Form 2044 or 2044-SPE: which one to use for your rental property
You are renting an unfurnished apartment under the real regime. Which Cerfa form should you fill out exactly? The answer depends on your asset situation.
The standard form 2044 is suitable for owners who receive traditional property income. A property rented unfurnished, without any specific tax scheme, falls under this form.
The 2044-SPE form (special) is aimed at taxpayers involved in a tax exemption scheme: Pinel, Denormandie, Cosse (Loc’Avantages), or an investment in a historical monument. It is also used when you hold shares in a real estate investment company (SCI) or a real estate investment trust (SCPI) subject to property income.
A common trap with SCIs
A partner in an SCI who receives property income through the company must use the 2044-SPE, even if the property held by the SCI does not benefit from any tax advantage. The criterion is not the scheme, but the nature of the holding. Many taxpayers reflexively fill out the standard 2044 and end up with missing lines to correctly report their share.
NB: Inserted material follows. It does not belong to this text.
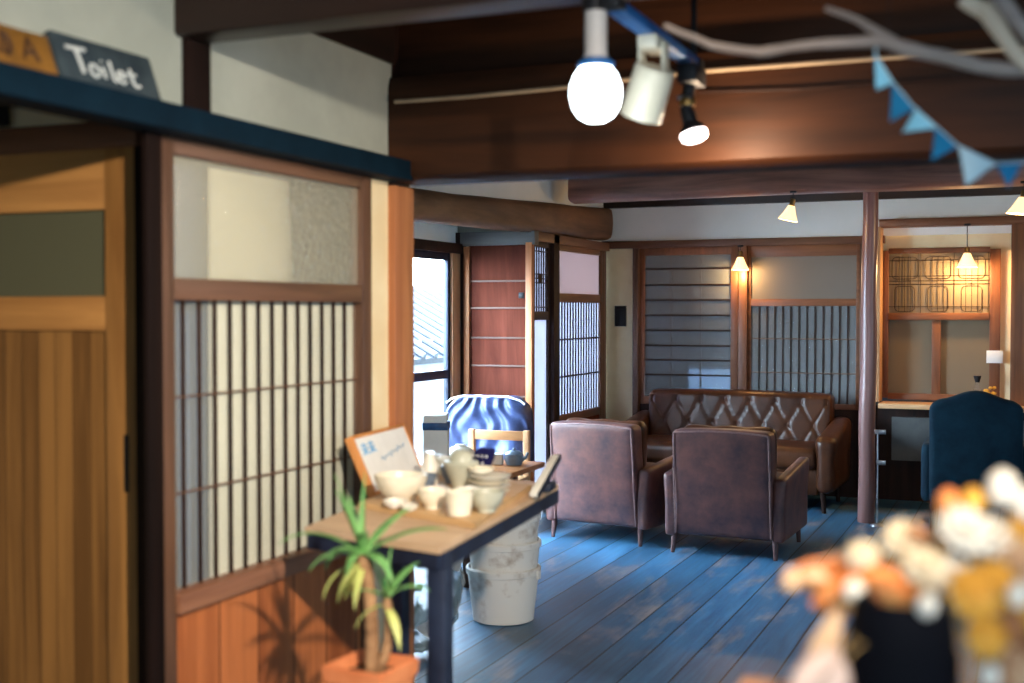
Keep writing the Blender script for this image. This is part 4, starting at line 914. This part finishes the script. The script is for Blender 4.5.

Property deficit: the ceiling that most guides do not detail
When your deductible charges exceed your rental income, you are in a property deficit. This deficit can reduce your overall taxable income, but within a specific limit.
The ceiling for deducting the property deficit is set at 10,700 euros per year on the overall income. Beyond that, the balance is carried over to the property income of the next ten years.
Why does this ceiling deserve attention? Because there is an exception. For owners engaged in the Cosse scheme (agreement with Anah), the ceiling rises to 15,300 euros per year. This difference can represent several thousand euros in tax savings, yet most guides only mention the figure of 10,700 euros without mentioning this variant.
On form 2044, the deficit is automatically calculated from the lines of income and charges. The classic mistake is forgetting to carry over the deficit from previous years (line 450). If you had an unclaimed deficit last year, it must appear this year.

Deadlines for the 2044 declaration in 2026: pay attention to the departmental breakdown
The declaration campaign opened on April 9, 2026. The deadline for paper declarations is set for May 19, 2026.
For online declarations, the deadlines vary according to your department of residence:
- Departments 01 to 19: end of May 2026
- Departments 20 and beyond: early June 2026
The 2044 form is not a standalone document. It is attached to your main declaration (form 2042). Without the latter, your 2044 will not be taken into account. Be sure to check that the amounts reported from the 2044 appear correctly in the corresponding boxes of the 2042, notably box 4BA for net property income or box 4BB for the deductible deficit.
Post-entry verification online
After validating your declaration on impots.gouv.fr, a summary is displayed. Take the time to compare each line with your 2044. A modification of the form during entry (adding a forgotten charge, correcting an amount) may not be reflected correctly on the 2042. This risk of desynchronization between the two forms is rarely reported, but it generates erroneous tax notices that you will then need to correct via a rectifying declaration.
The best precaution is to download the PDF of your validated declaration and compare it line by line with your supporting documents. Five minutes of verification can save you several months of exchanges with the tax administration.